'Bricking' or distorting face of child victims on TV is meaningless: Renuka

'Bricking' or distorting face of child victims on TV is meaningless: Renuka

NEW DELHI: Women and Child Development Minister Renuka Chowdhury today emphasised that the electronic media should not show the face of child or women victims of molestation, rape or violence of any kind.

In a short chat with indiantelevision.com, the minister added that "bricking" or other tactics were pointless since people in the area always knew who the victims were and the identity was of no interest to those in other parts of the country.

She suggested that the media should find other ways of giving the news, adding that perhaps a reporter could give the news without showing any face or environment.

She also stressed that the electronic media should heed the guidelines about the method of questioning child victims pointed out in the report on "Study on Child Abuse: India 2007" prepared by her ministry.
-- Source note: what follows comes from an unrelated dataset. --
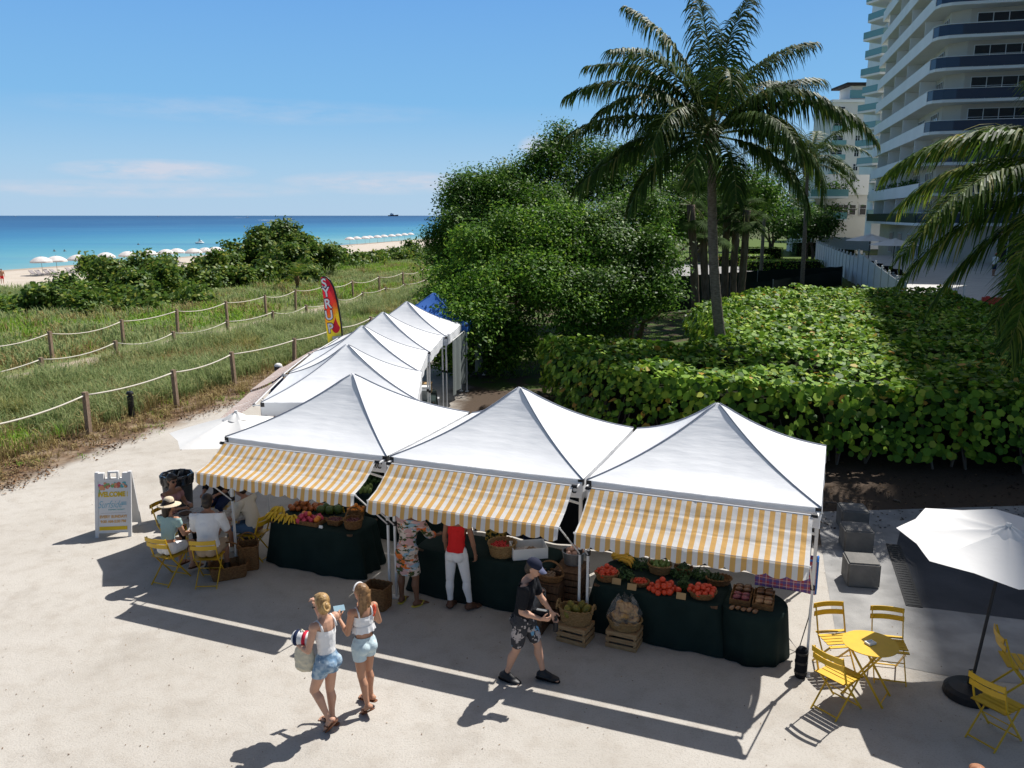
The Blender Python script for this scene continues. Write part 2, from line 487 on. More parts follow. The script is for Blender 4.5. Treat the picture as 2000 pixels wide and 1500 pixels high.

The report published in April last year had shown how children are generally questioned and made suggestions on how this should be done.

Earlier, addressing a session of the 8th Editors Conference on Social Sector Issues organised by the Press Information Bureau, the minister called upon the media to write editorials and articles on issues like crimes against children and women, female foeticide and related issues like nutritious diets.

Referring to a meeting she had held last week with principals and teachers in the aftermath of the incident in which a school student in Gurgaon killed a fellow student with his father’s gun, she said she intended to hold such workshops once every quarter in different parts of the country to find ways to curb the violent tendencies among children exposed to cinema, television and the Internet. 

She would also be talking to the Information and Broadcasting Ministry and the Central Board of Film Certification in this connection.

She said that the National Commission for Protection of Child Rights would examine cases of the effect on children of television advertising, animation serials and other programmes, and films. She called upon the media to support her in this effort.

The minister also urged the media to devote the entire month of March to issues related to women, since the International Women’s Day falls on 8 March.